● **Exercise aim**
Give an exact transcription of every line, dropping the images.

— Begin Data segment —

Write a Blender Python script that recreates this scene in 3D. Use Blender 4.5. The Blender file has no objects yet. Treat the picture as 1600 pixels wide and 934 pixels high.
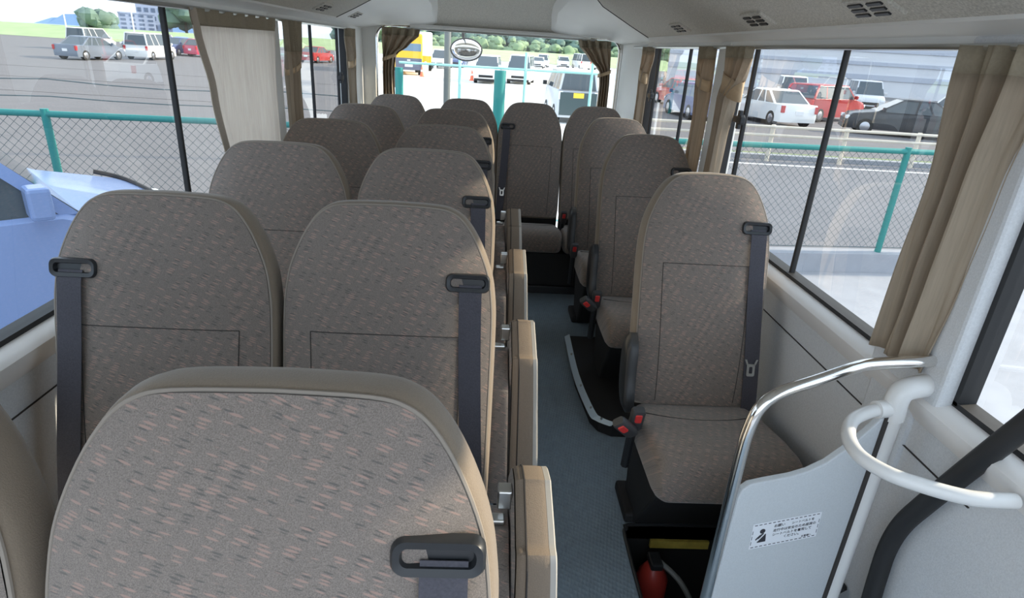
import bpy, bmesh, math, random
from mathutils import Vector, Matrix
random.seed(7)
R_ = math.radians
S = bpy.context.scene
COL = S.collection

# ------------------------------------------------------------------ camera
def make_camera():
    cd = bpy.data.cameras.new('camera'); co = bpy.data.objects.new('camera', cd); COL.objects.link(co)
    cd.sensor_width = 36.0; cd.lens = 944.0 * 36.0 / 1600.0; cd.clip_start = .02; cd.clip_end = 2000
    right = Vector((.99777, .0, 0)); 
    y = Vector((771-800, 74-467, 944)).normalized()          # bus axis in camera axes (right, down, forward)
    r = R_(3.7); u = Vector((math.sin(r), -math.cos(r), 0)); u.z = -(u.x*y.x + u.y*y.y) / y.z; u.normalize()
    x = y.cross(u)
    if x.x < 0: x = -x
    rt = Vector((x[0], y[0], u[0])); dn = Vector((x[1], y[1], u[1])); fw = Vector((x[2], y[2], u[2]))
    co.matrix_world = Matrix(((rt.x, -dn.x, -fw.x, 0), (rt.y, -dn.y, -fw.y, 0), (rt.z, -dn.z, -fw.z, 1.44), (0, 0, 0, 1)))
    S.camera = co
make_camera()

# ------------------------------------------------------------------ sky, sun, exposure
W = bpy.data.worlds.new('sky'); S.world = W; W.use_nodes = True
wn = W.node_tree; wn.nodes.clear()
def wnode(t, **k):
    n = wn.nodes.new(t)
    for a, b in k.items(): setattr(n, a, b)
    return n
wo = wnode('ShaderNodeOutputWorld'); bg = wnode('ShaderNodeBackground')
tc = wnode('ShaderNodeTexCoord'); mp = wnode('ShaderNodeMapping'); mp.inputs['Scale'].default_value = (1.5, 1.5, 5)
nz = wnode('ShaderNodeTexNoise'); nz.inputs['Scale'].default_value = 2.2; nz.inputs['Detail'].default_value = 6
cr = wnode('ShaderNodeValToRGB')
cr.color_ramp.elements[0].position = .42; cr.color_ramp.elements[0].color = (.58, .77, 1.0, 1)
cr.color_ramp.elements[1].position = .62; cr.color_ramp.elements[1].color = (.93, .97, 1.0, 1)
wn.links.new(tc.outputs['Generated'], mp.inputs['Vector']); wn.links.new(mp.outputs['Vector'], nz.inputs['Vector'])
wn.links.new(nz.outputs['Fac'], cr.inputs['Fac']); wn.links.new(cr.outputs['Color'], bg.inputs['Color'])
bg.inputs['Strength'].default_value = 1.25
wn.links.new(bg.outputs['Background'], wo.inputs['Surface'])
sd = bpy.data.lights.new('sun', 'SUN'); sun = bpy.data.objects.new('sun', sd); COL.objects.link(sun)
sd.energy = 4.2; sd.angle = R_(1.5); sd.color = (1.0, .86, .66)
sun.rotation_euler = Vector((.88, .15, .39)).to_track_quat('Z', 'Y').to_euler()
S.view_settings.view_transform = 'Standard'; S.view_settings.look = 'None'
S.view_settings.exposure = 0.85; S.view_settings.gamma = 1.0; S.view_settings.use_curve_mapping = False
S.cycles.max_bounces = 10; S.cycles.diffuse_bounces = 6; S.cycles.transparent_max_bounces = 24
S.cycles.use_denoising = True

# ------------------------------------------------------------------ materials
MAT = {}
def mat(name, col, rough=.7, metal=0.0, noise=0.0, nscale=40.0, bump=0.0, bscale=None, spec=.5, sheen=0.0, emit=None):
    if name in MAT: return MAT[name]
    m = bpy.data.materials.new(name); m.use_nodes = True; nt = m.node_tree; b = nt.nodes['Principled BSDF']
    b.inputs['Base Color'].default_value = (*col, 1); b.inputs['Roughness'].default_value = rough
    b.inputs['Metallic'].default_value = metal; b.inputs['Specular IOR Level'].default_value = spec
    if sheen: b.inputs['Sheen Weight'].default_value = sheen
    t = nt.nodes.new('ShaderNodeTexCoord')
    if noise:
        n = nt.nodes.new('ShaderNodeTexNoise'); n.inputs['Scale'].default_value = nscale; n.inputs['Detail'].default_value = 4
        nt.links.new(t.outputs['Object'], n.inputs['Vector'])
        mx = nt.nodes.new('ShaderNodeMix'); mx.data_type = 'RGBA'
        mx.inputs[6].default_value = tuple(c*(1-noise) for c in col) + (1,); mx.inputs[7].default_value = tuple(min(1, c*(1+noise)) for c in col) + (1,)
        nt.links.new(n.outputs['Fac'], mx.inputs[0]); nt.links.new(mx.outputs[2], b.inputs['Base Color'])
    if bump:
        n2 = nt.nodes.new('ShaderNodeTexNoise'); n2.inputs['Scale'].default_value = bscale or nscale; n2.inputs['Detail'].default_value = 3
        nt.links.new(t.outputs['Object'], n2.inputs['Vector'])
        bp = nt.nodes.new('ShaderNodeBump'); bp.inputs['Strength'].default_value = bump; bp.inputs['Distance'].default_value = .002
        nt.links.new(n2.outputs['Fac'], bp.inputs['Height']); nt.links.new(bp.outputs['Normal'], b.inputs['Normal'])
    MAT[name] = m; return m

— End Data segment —

● **Complete output**
Write a Blender Python script that recreates this scene in 3D. Use Blender 4.5. The Blender file has no objects yet. Treat the picture as 1600 pixels wide and 934 pixels high.
import bpy, bmesh, math, random
from mathutils import Vector, Matrix
random.seed(7)
R_ = math.radians
S = bpy.context.scene
COL = S.collection

# ------------------------------------------------------------------ camera
def make_camera():
    cd = bpy.data.cameras.new('camera'); co = bpy.data.objects.new('camera', cd); COL.objects.link(co)
    cd.sensor_width = 36.0; cd.lens = 944.0 * 36.0 / 1600.0; cd.clip_start = .02; cd.clip_end = 2000
    right = Vector((.99777, .0, 0)); 
    y = Vector((771-800, 74-467, 944)).normalized()          # bus axis in camera axes (right, down, forward)
    r = R_(3.7); u = Vector((math.sin(r), -math.cos(r), 0)); u.z = -(u.x*y.x + u.y*y.y) / y.z; u.normalize()
    x = y.cross(u)
    if x.x < 0: x = -x
    rt = Vector((x[0], y[0], u[0])); dn = Vector((x[1], y[1], u[1])); fw = Vector((x[2], y[2], u[2]))
    co.matrix_world = Matrix(((rt.x, -dn.x, -fw.x, 0), (rt.y, -dn.y, -fw.y, 0), (rt.z, -dn.z, -fw.z, 1.44), (0, 0, 0, 1)))
    S.camera = co
make_camera()

# ------------------------------------------------------------------ sky, sun, exposure
W = bpy.data.worlds.new('sky'); S.world = W; W.use_nodes = True
wn = W.node_tree; wn.nodes.clear()
def wnode(t, **k):
    n = wn.nodes.new(t)
    for a, b in k.items(): setattr(n, a, b)
    return n
wo = wnode('ShaderNodeOutputWorld'); bg = wnode('ShaderNodeBackground')
tc = wnode('ShaderNodeTexCoord'); mp = wnode('ShaderNodeMapping'); mp.inputs['Scale'].default_value = (1.5, 1.5, 5)
nz = wnode('ShaderNodeTexNoise'); nz.inputs['Scale'].default_value = 2.2; nz.inputs['Detail'].default_value = 6
cr = wnode('ShaderNodeValToRGB')
cr.color_ramp.elements[0].position = .42; cr.color_ramp.elements[0].color = (.58, .77, 1.0, 1)
cr.color_ramp.elements[1].position = .62; cr.color_ramp.elements[1].color = (.93, .97, 1.0, 1)
wn.links.new(tc.outputs['Generated'], mp.inputs['Vector']); wn.links.new(mp.outputs['Vector'], nz.inputs['Vector'])
wn.links.new(nz.outputs['Fac'], cr.inputs['Fac']); wn.links.new(cr.outputs['Color'], bg.inputs['Color'])
bg.inputs['Strength'].default_value = 1.25
wn.links.new(bg.outputs['Background'], wo.inputs['Surface'])
sd = bpy.data.lights.new('sun', 'SUN'); sun = bpy.data.objects.new('sun', sd); COL.objects.link(sun)
sd.energy = 4.2; sd.angle = R_(1.5); sd.color = (1.0, .86, .66)
sun.rotation_euler = Vector((.88, .15, .39)).to_track_quat('Z', 'Y').to_euler()
S.view_settings.view_transform = 'Standard'; S.view_settings.look = 'None'
S.view_settings.exposure = 0.85; S.view_settings.gamma = 1.0; S.view_settings.use_curve_mapping = False
S.cycles.max_bounces = 10; S.cycles.diffuse_bounces = 6; S.cycles.transparent_max_bounces = 24
S.cycles.use_denoising = True

# ------------------------------------------------------------------ materials
MAT = {}
def mat(name, col, rough=.7, metal=0.0, noise=0.0, nscale=40.0, bump=0.0, bscale=None, spec=.5, sheen=0.0, emit=None):
    if name in MAT: return MAT[name]
    m = bpy.data.materials.new(name); m.use_nodes = True; nt = m.node_tree; b = nt.nodes['Principled BSDF']
    b.inputs['Base Color'].default_value = (*col, 1); b.inputs['Roughness'].default_value = rough
    b.inputs['Metallic'].default_value = metal; b.inputs['Specular IOR Level'].default_value = spec
    if sheen: b.inputs['Sheen Weight'].default_value = sheen
    t = nt.nodes.new('ShaderNodeTexCoord')
    if noise:
        n = nt.nodes.new('ShaderNodeTexNoise'); n.inputs['Scale'].default_value = nscale; n.inputs['Detail'].default_value = 4
        nt.links.new(t.outputs['Object'], n.inputs['Vector'])
        mx = nt.nodes.new('ShaderNodeMix'); mx.data_type = 'RGBA'
        mx.inputs[6].default_value = tuple(c*(1-noise) for c in col) + (1,); mx.inputs[7].default_value = tuple(min(1, c*(1+noise)) for c in col) + (1,)
        nt.links.new(n.outputs['Fac'], mx.inputs[0]); nt.links.new(mx.outputs[2], b.inputs['Base Color'])
    if bump:
        n2 = nt.nodes.new('ShaderNodeTexNoise'); n2.inputs['Scale'].default_value = bscale or nscale; n2.inputs['Detail'].default_value = 3
        nt.links.new(t.outputs['Object'], n2.inputs['Vector'])
        bp = nt.nodes.new('ShaderNodeBump'); bp.inputs['Strength'].default_value = bump; bp.inputs['Distance'].default_value = .002
        nt.links.new(n2.outputs['Fac'], bp.inputs['Height']); nt.links.new(bp.outputs['Normal'], b.inputs['Normal'])
    MAT[name] = m; return m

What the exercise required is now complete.